L’arrivée au pouvoir il y a six ans de Pedro Sanchez a été mal digérée par ses adversaires de la droite et l’extrême droite. Ces derniers  contestent sa légitimité politique pour avoir mobilisé l’extrême gauche et les partis basques et catalans dans le cadre d’une motion de censure contre son prédécesseur conservateur Mariano Rajoy, plombé par un scandale de corruption. Le jeune Leader socialiste a fait enrager davantage  ses rivaux en réussissant à se faire reconduire au gouvernement en novembre grâce au soutien des partis indépendantistes catalans en échange d’une loi d’amnistie pour les séparatistes impliqués dans la tentative de sécession de la Catalogne en 2017. La frustration du Parti Popular et de ses alliés d’extrême droite a du être  si grande que leur chef de file,  Alberto Núñez Feijóo, dont le parti est arrivé en tête des législatives du 23 juillet 2023, n’a pas réussi, faute d’une majorité viable,  à faire valider sa candidature par les députés.
Fin politique qui agit sur les événements au lieu de les subir, le président socialiste du gouvernement espagnol a définitivement gagné l’hostilité de ses adversaires politiques en opérant une alliance stratégique avec le Maroc qui a permis, à la faveur de la reconnaissance par Madrid du plan d’autonomie pour le Sahara marocain comme la seule option viable et crédible, de tourner la page des malentendus du passé.  Pedro Sanchez n’est pas seulement convaincu que les deux royaumes voisins et amis sont liés par une communauté de destin et qu’ils ont tout intérêt à renforcer  davantage leur coopération pour leurs intérêts mieux compris.
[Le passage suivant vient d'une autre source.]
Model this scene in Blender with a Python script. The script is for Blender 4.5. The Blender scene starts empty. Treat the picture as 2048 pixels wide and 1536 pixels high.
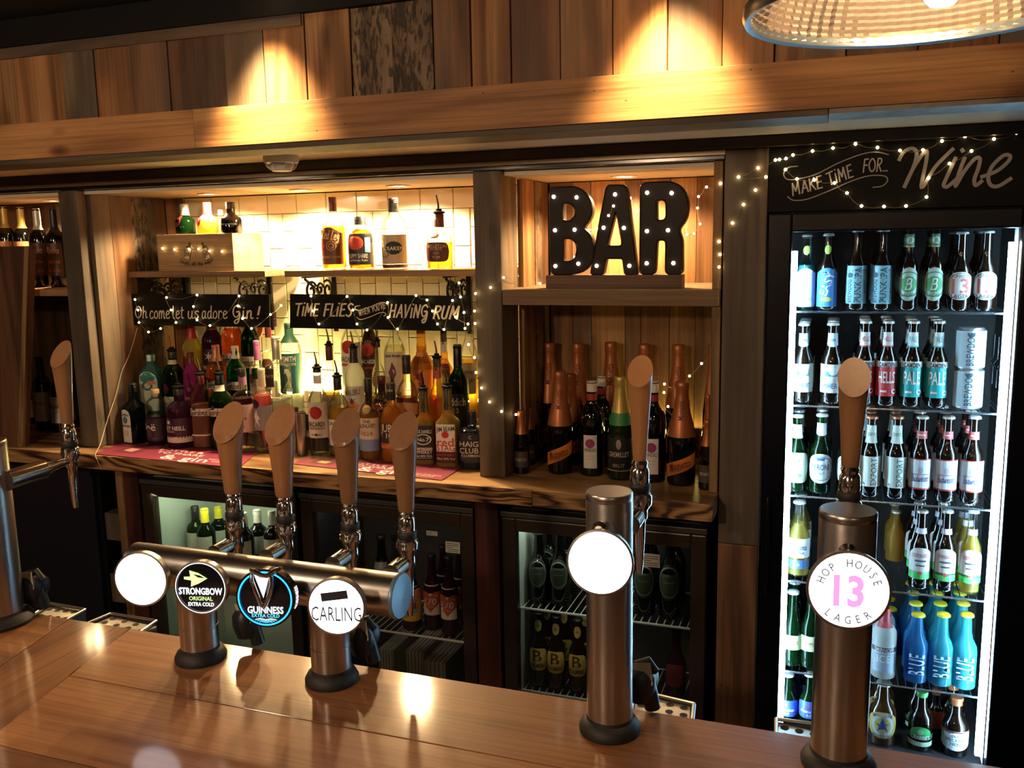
import bpy, bmesh, math, random
from mathutils import Vector, Matrix
random.seed(7)
SC = bpy.context.scene
COL = SC.collection
R = math.radians

# ---------------------------------------------------------------- camera, world, exposure
F_PX, PITCH, YAW, ROLL, EYE = 1800.0, R(9.0), R(19.9), R(-1.05), 1.65
_f = Vector((-math.sin(YAW)*math.cos(PITCH), math.cos(YAW)*math.cos(PITCH), -math.sin(PITCH)))
_r = _f.cross(Vector((0, 0, 1))).normalized(); _u = _r.cross(_f)
_rt = _r*math.cos(ROLL) + _u*math.sin(ROLL)
_up = -_r*math.sin(ROLL) + _u*math.cos(ROLL)
EYEP = Vector((0, 0, EYE))
cam_d = bpy.data.cameras.new('camera')
cam_d.sensor_width = 36.0; cam_d.lens = F_PX/2048*36.0; cam_d.clip_start = 0.02
cam = bpy.data.objects.new('camera', cam_d); COL.objects.link(cam)
cam.matrix_world = Matrix(((_rt.x, _up.x, -_f.x, 0), (_rt.y, _up.y, -_f.y, 0), (_rt.z, _up.z, -_f.z, EYE), (0, 0, 0, 1)))
SC.camera = cam
w = bpy.data.worlds.new('world'); SC.world = w; w.use_nodes = True
w.node_tree.nodes['Background'].inputs[0].default_value = (1.0, 0.72, 0.5, 1)
w.node_tree.nodes['Background'].inputs[1].default_value = 0.035
vs = SC.view_settings
vs.view_transform = 'Standard'; vs.look = 'None'; vs.gamma = 1.0; vs.use_curve_mapping = False; vs.exposure = 0.55
cy = SC.cycles
cy.use_denoising = True; cy.max_bounces = 8; cy.diffuse_bounces = 3; cy.glossy_bounces = 4
cy.transmission_bounces = 4; cy.transparent_max_bounces = 24; cy.sample_clamp_indirect = 4.0; cy.sample_clamp_direct = 0
cy.caustics_reflective = False; cy.caustics_refractive = False; cy.use_adaptive_sampling = True

WARM = (1.0, 0.62, 0.27)
def light(name, kind, loc, power, color=WARM, aim=None, **kw):
    d = bpy.data.lights.new(name, kind); d.energy = power; d.color = color
    for k, v in kw.items(): setattr(d, k, v)
    o = bpy.data.objects.new(name, d); COL.objects.link(o); o.location = loc
    if aim is not None:
        o.rotation_euler = (Vector(aim)-Vector(loc)).to_track_quat('-Z', 'Y').to_euler()
    return o
NICHE_Z, BACK_Y = 1.833, 2.80
# ceiling spots washing down the timber fascia
for sx in (-1.325, -0.345, -2.95):
    light('ceiling_spot', 'SPOT', (sx, 1.87, 2.262), 150 if sx > -2 else 50, (1.0, 0.70, 0.33), (sx, 1.955, 1.5), spot_size=R(66), spot_blend=1.0, shadow_soft_size=0.03)
# niche downlights
SPOTS = [(-1.329, 2.64, 60), (-1.688, 2.64, 60), (-2.058, 2.64, 38), (-0.596, 2.64, 30), (-2.76, 2.64, 20)]
for sx, sy, pw in SPOTS:
    light('niche_spot', 'SPOT', (sx, sy, NICHE_Z-0.012), pw, (1.0, 0.68, 0.33), (sx, sy, 0), spot_size=R(150), spot_blend=0.35, shadow_soft_size=0.025)
light('niche_strip_light', 'AREA', (-1.79, 2.775, 1.12), 5.0, (1.0, 0.78, 0.24), (-1.79, 2.72, 1.6), shape='RECTANGLE', size=0.26, size_y=0.03)
light('niche_strip_light', 'AREA', (-1.25, 2.775, 1.12), 1.0, (1.0, 0.78, 0.24), (-1.25, 2.72, 1.6), shape='RECTANGLE', size=0.35, size_y=0.02)
light('niche_strip_light', 'AREA', (-0.5, 2.775, 1.05), 1.0, (1.0, 0.8, 0.2), (-0.5, 2.6, 1.4), shape='RECTANGLE', size=0.4, size_y=0.02)
# unseen fill lights added behind and beside the viewer
for p, e in (((-1.6, 0.30, 2.05), 13), ((-1.1, -1.1, 2.05), 60), ((0.9, -1.2, 2.05), 5), ((-3.0, 0.2, 2.0), 10)):
    light('room_fill_light', 'POINT', p, e, (1.0, 0.68, 0.42), shadow_soft_size=0.06)

# ---------------------------------------------------------------- measuring helpers (pixel of the photograph -> point on a real plane)
def ray(x, y): return _f + _rt*((x-1024)/F_PX) - _up*((y-768)/F_PX)
def at(x, y, Y): d = ray(x, y); return EYEP + d*(Y/d.y)
def atz(x, y, Z): d = ray(x, y); return EYEP + d*((Z-EYE)/d.z)
def depth(p): return (Vector(p)-EYEP).dot(_f)

# ---------------------------------------------------------------- object helpers
def link(name, me, mat=None, parent=None, loc=None, rotz=0.0):
    o = bpy.data.objects.new(name, me); COL.objects.link(o)
    if mat is not None and me is not None and len(me.materials) == 0: me.materials.append(mat)
    if loc is not None: o.location = loc
    if rotz: o.rotation_euler = (0, 0, rotz)
    if parent is not None: o.parent = parent
    return o
def tag(o, label=None, cat=None, group=None, kind=None):
    if label: o['label'] = label
    if cat: o['category'] = cat
    if group: o['group'] = group
    if kind: o['kind'] = kind
    return o
def thing(name, label, cat, loc=(0, 0, 0), rotz=0.0, group=None):
    o = link(name, None, loc=loc, rotz=rotz); o.empty_display_size = 0.05
    return tag(o, label, cat, group)
def struct(o): o['kind'] = 'structure'; return o
def mesh(name, V, Fc, smooth=False):
    me = bpy.data.meshes.new(name); me.from_pydata([tuple(v) for v in V], [], Fc); me.update()
    if smooth:
        me.polygons.foreach_set('use_smooth', [True]*len(me.polygons))
    return me
class MB:
    def __init__(s): s.V = []; s.F = []
    def add(s, V, Fc):
        b = len(s.V); s.V += [tuple(v) for v in V]; s.F += [tuple(i+b for i in f) for f in Fc]; return s
    def box(s, x0, x1, y0, y1, z0, z1, M=None):
        V = [Vector((x, y, z)) for x in (x0, x1) for y in (y0, y1) for z in (z0, z1)]
        if M: V = [M @ v for v in V]
        return s.add(V, [(0, 1, 3, 2), (4, 6, 7, 5), (0, 4, 5, 1), (2, 3, 7, 6), (0, 2, 6, 4), (1, 5, 7, 3)])
    def tube(s, pts, r, n=8, cap=True):
        pts = [Vector(p) for p in pts]; rr = r if isinstance(r, (list, tuple)) else [r]*len(pts)
        V = []; prev = None
        for i, p in enumerate(pts):
            t = (pts[min(i+1, len(pts)-1)] - pts[max(i-1, 0)]).normalized()
            a = prev if prev is not None else (Vector((0, 0, 1)) if abs(t.z) < 0.9 else Vector((1, 0, 0)))
            a = (a - t*a.dot(t)).normalized(); prev = a; b = t.cross(a)
            for k in range(n):
                q = 2*math.pi*k/n; V.append(p + (a*math.cos(q)+b*math.sin(q))*rr[i])
        Fc = [(i*n+k, i*n+(k+1) % n, (i+1)*n+(k+1) % n, (i+1)*n+k) for i in range(len(pts)-1) for k in range(n)]
        if cap: Fc += [tuple(range(n))[::-1], tuple((len(pts)-1)*n+k for k in range(n))]
        return s.add(V, Fc)
    def lathe(s, prof, n=24, M=None, sq=2.0, cap=True):
        V = []; Fc = []
        for r, z in prof:
            for k in range(n):
                q = 2*math.pi*k/n; m = sqf(q, sq)
                v = Vector((r*m*math.cos(q), r*m*math.sin(q), z)); V.append(M @ v if M else v)
        for i in range(len(prof)-1):
            for k in range(n): Fc.append((i*n+k, i*n+(k+1) % n, (i+1)*n+(k+1) % n, (i+1)*n+k))
        if cap and prof[0][0] > 1e-5: Fc.append(tuple(range(n))[::-1])
        if cap and prof[-1][0] > 1e-5: Fc.append(tuple((len(prof)-1)*n+k for k in range(n)))
        return s.add(V, Fc)
    def ball(s, c, r, n=8, m=5):
        return s.lathe([(max(r*math.sin(math.pi*i/m), 1e-6), -r*math.cos(math.pi*i/m)) for i in range(m+1)], n, Matrix.Translation(c))
    def build(s, name, mat, parent=None, smooth=False, bevel=0.0, loc=None, rotz=0.0, sharp=40):
        me = mesh(name, s.V, s.F, smooth)
        if bevel:
            bm = bmesh.new(); bm.from_mesh(me)
            bmesh.ops.bevel(bm, geom=list(bm.edges), offset=bevel, segments=2, profile=0.6, affect='EDGES', clamp_overlap=True)
            bm.to_mesh(me); bm.free()
        if smooth:
            try: me.set_sharp_from_angle(angle=R(sharp))
            except Exception: pass
        return link(name, me, mat, parent, loc, rotz)
def sqf(q, n):
    if n == 2.0: return 1.0
    return (abs(math.cos(q))**n + abs(math.sin(q))**n)**(-1.0/n)
def catmull(P, k=6):
    P = [Vector(p) for p in P]
    if len(P) < 3: return P
    out = []
    for i in range(len(P)-1):
        a = P[max(i-1, 0)]; b = P[i]; c = P[i+1]; d = P[min(i+2, len(P)-1)]
        for j in range(k):
            t = j/k
            out.append(0.5*((2*b)+(c-a)*t+(2*a-5*b+4*c-d)*t*t+(3*b-a-3*c+d)*t**3))
    out.append(P[-1]); return out

# ---------------------------------------------------------------- materials
MATS = {}
def pmat(name, col, rough=0.5, metal=0.0, emit=None, es=0.0, coat=0.0, spec=0.5, noise=0.0, nscale=30, bump=0.0, alpha=1.0):
    if name in MATS: return MATS[name]
    m = bpy.data.materials.new(name); m.use_nodes = True; nt = m.node_tree; b = nt.nodes['Principled BSDF']
    b.inputs['Base Color'].default_value = (*col, 1); b.inputs['Roughness'].default_value = rough
    b.inputs['Metallic'].default_value = metal; b.inputs['Coat Weight'].default_value = coat
    b.inputs['Specular IOR Level'].default_value = spec
    if emit: b.inputs['Emission Color'].default_value = (*emit, 1); b.inputs['Emission Strength'].default_value = es
    if noise or bump:
        tc = nt.nodes.new('ShaderNodeTexCoord'); n = nt.nodes.new('ShaderNodeTexNoise')
        n.inputs['Scale'].default_value = nscale; n.inputs['Detail'].default_value = 5
        nt.links.new(tc.outputs['Object'], n.inputs['Vector'])
        if noise:
            mx = nt.nodes.new('ShaderNodeMixRGB'); mx.blend_type = 'MULTIPLY'; mx.inputs[0].default_value = noise
            mx.inputs[1].default_value = (*col, 1); cr = nt.nodes.new('ShaderNodeValToRGB')
            cr.color_ramp.elements[0].position = 0.3; cr.color_ramp.elements[1].position = 0.7
            nt.links.new(n.outputs['Fac'], cr.inputs['Fac']); nt.links.new(cr.outputs['Color'], mx.inputs[2])
            nt.links.new(mx.outputs[0], b.inputs['Base Color'])
        if bump:
            bp = nt.nodes.new('ShaderNodeBump'); bp.inputs['Strength'].default_value = bump; bp.inputs['Distance'].default_value = 0.002
            nt.links.new(n.outputs['Fac'], bp.inputs['Height']); nt.links.new(bp.outputs['Normal'], b.inputs['Normal'])
    MATS[name] = m; return m
def emat(name, col, strength):
    if name in MATS: return MATS[name]
    m = bpy.data.materials.new(name); m.use_nodes = True; nt = m.node_tree; nt.nodes.clear()
    e = nt.nodes.new('ShaderNodeEmission'); o = nt.nodes.new('ShaderNodeOutputMaterial')
    e.inputs[0].default_value = (*col, 1); e.inputs[1].default_value = strength
    nt.links.new(e.outputs[0], o.inputs[0]); MATS[name] = m; return m
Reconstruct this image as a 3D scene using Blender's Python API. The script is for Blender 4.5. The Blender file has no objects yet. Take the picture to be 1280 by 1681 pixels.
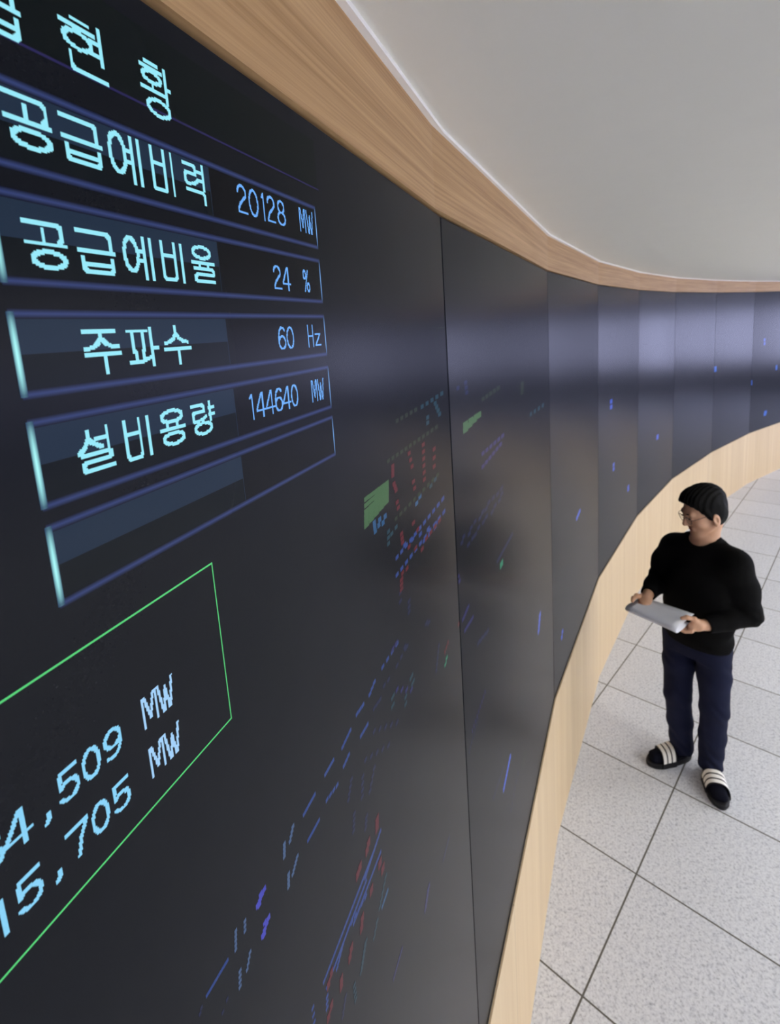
import bpy, bmesh, math, random
import numpy as np
from mathutils import Vector, Matrix

random.seed(7)
scn = bpy.context.scene
COL = scn.collection
R = math.radians

# ------------------------------------------------------------------ camera
# stands 2.58 m above the floor close beside the display wall (x = y = 0)
CAM_H = 2.58
cam_data = bpy.data.cameras.new('camera')
cam_data.sensor_fit = 'HORIZONTAL'
cam_data.sensor_width = 24.0
cam_data.lens = 15.889
cam_data.shift_x = 0.00289
cam_data.shift_y = -0.12508
cam_data.clip_start = 0.02
cam_data.clip_end = 200
cam_data.dof.use_dof = True
cam_data.dof.focus_distance = 0.45
cam_data.dof.aperture_fstop = 10.0
camera = bpy.data.objects.new('camera', cam_data)
COL.objects.link(camera)
camera.matrix_world = Matrix.Translation((0, 0, CAM_H)) @ Matrix(((0.99777, 0.06673, 0.0), (-0.01051, 0.15721, -0.98751), (-0.0659, 0.98531, 0.15756))).to_4x4()
scn.camera = camera

# ------------------------------------------------------------------ world and exposure
world = bpy.data.worlds.new('sky')
scn.world = world
world.use_nodes = True
bg = world.node_tree.nodes['Background']
bg.inputs['Color'].default_value = (0.62, 0.65, 1.0, 1)
bg.inputs['Strength'].default_value = 7.0
vs = scn.view_settings
vs.view_transform = 'Standard'
vs.look = 'None'
vs.gamma = 1
vs.use_curve_mapping = False
vs.exposure = 0.0
LAMP_STRENGTH = 21.0
LAMP_COLOR = (1.0, 0.97, 0.885, 1)

# ------------------------------------------------------------------ helpers
def srgb(r, g, b):
    f = lambda c: (c/255/12.92 if c/255 <= 0.04045 else ((c/255+0.055)/1.055)**2.4)
    return (f(r), f(g), f(b), 1)

class NT:
    """small node-tree writer"""
    def __init__(self, name):
        self.m = bpy.data.materials.new(name)
        self.m.use_nodes = True
        self.t = self.m.node_tree
        self.p = self.t.nodes['Principled BSDF']
    def n(self, kind, **kw):
        nd = self.t.nodes.new(kind)
        for k, v in kw.items(): setattr(nd, k, v)
        return nd
    def link(self, a, b): self.t.links.new(a, b)
    def val(self, sock, v):
        if hasattr(v, 'links'): self.link(v, sock)
        else: sock.default_value = v
    def math(self, op, a, b=0.0, c=None):
        nd = self.n('ShaderNodeMath', operation=op)
        self.val(nd.inputs[0], a); self.val(nd.inputs[1], b)
        if c is not None: self.val(nd.inputs[2], c)
        return nd.outputs[0]
    def mix(self, fac, a, b):
        nd = self.n('ShaderNodeMix', data_type='RGBA')
        self.val(nd.inputs[0], fac); self.val(nd.inputs[6], a); self.val(nd.inputs[7], b)
        return nd.outputs[2]
    def ramp(self, fac, stops):
        nd = self.n('ShaderNodeValToRGB')
        e = nd.color_ramp.elements
        while len(e) < len(stops): e.new(0.5)
        for el, (p, c) in zip(e, stops): el.position = p; el.color = c
        self.link(fac, nd.inputs[0])
        return nd.outputs[0]
    def noise(self, vec, scale, detail=3, rough=0.5):
        nd = self.n('ShaderNodeTexNoise')
        nd.inputs['Scale'].default_value = scale
        nd.inputs['Detail'].default_value = detail
        nd.inputs['Roughness'].default_value = rough
        self.link(vec, nd.inputs['Vector'])
        return nd.outputs['Fac']
    def coord(self, which='UV', scale=(1, 1, 1), rot=0):
        tc = self.n('ShaderNodeTexCoord'); mp = self.n('ShaderNodeMapping')
        mp.inputs['Scale'].default_value = scale
        mp.inputs['Rotation'].default_value = (0, 0, rot)
        self.link(tc.outputs[which], mp.inputs['Vector'])
        return mp.outputs['Vector']
    def sep(self, vec):
        nd = self.n('ShaderNodeSeparateXYZ'); self.link(vec, nd.inputs[0]); return nd.outputs
    def bump(self, h, strength=0.2, dist=0.01):
        nd = self.n('ShaderNodeBump'); nd.inputs['Strength'].default_value = strength
        nd.inputs['Distance'].default_value = dist
        self.link(h, nd.inputs['Height']); self.link(nd.outputs[0], self.p.inputs['Normal'])
    def set(self, **kw):
        for k, v in kw.items(): self.val(self.p.inputs[k.replace('_', ' ')], v)
        return self

def plain(name, col, rough=0.6, spec=0.4, noise=0.06, scale=60, bump=0.0, metal=0.0):
    t = NT(name)
    v = t.coord('Object')
    f = t.noise(v, scale, 4)
    c2 = tuple(max(0, x*(1-noise*3)) for x in col[:3])+(1,)
    t.set(Base_Color=t.mix(f, col, c2), Roughness=rough, Metallic=metal)
    t.p.inputs['Specular IOR Level'].default_value = spec
    if bump: t.bump(f, bump, 0.004)
    return t.m

def mesh_obj(name, verts, faces, mats, parent=None, uvs=None, midx=None, smooth=False):
    me = bpy.data.meshes.new(name)
    me.from_pydata([tuple(v) for v in verts], [], faces)
    for m in (mats if isinstance(mats, (list, tuple)) else [mats]): me.materials.append(m)
    if uvs is not None:
        ul = me.uv_layers.new(name='UVMap')
        flat = np.array([c for f in uvs for uv in f for c in uv], dtype=np.float32)
        ul.data.foreach_set('uv', flat)
    if midx is not None: me.polygons.foreach_set('material_index', midx)
    if smooth: me.polygons.foreach_set('use_smooth', [True]*len(me.polygons))
    me.update()
    o = bpy.data.objects.new(name, me)
    COL.objects.link(o)
    if parent is not None: o.parent = parent
    return o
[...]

Il est passé à l’action   en faisant preuve d’un courage politique exceptionnel pour donner corps à cette conviction validée de belle manière  par  la décision de la FIFA de confier l’organisation de la coupe du monde 2030 à l’Espagne, le Maroc et le Portugal. Au-delà de sa dimension sportive, cette candidature tripartite scelle concrètement le rapprochement entre l’Europe et l’Afrique, le nord et le sud de la Méditerranée et s’inscrit parfaitement dans  nouvelle géostratégie des alliances mondiales. Les chantres du passéisme, à l’œuvre en Espagne seront mieux inspirés de regarder leur voisinage avec d’autres lunettes.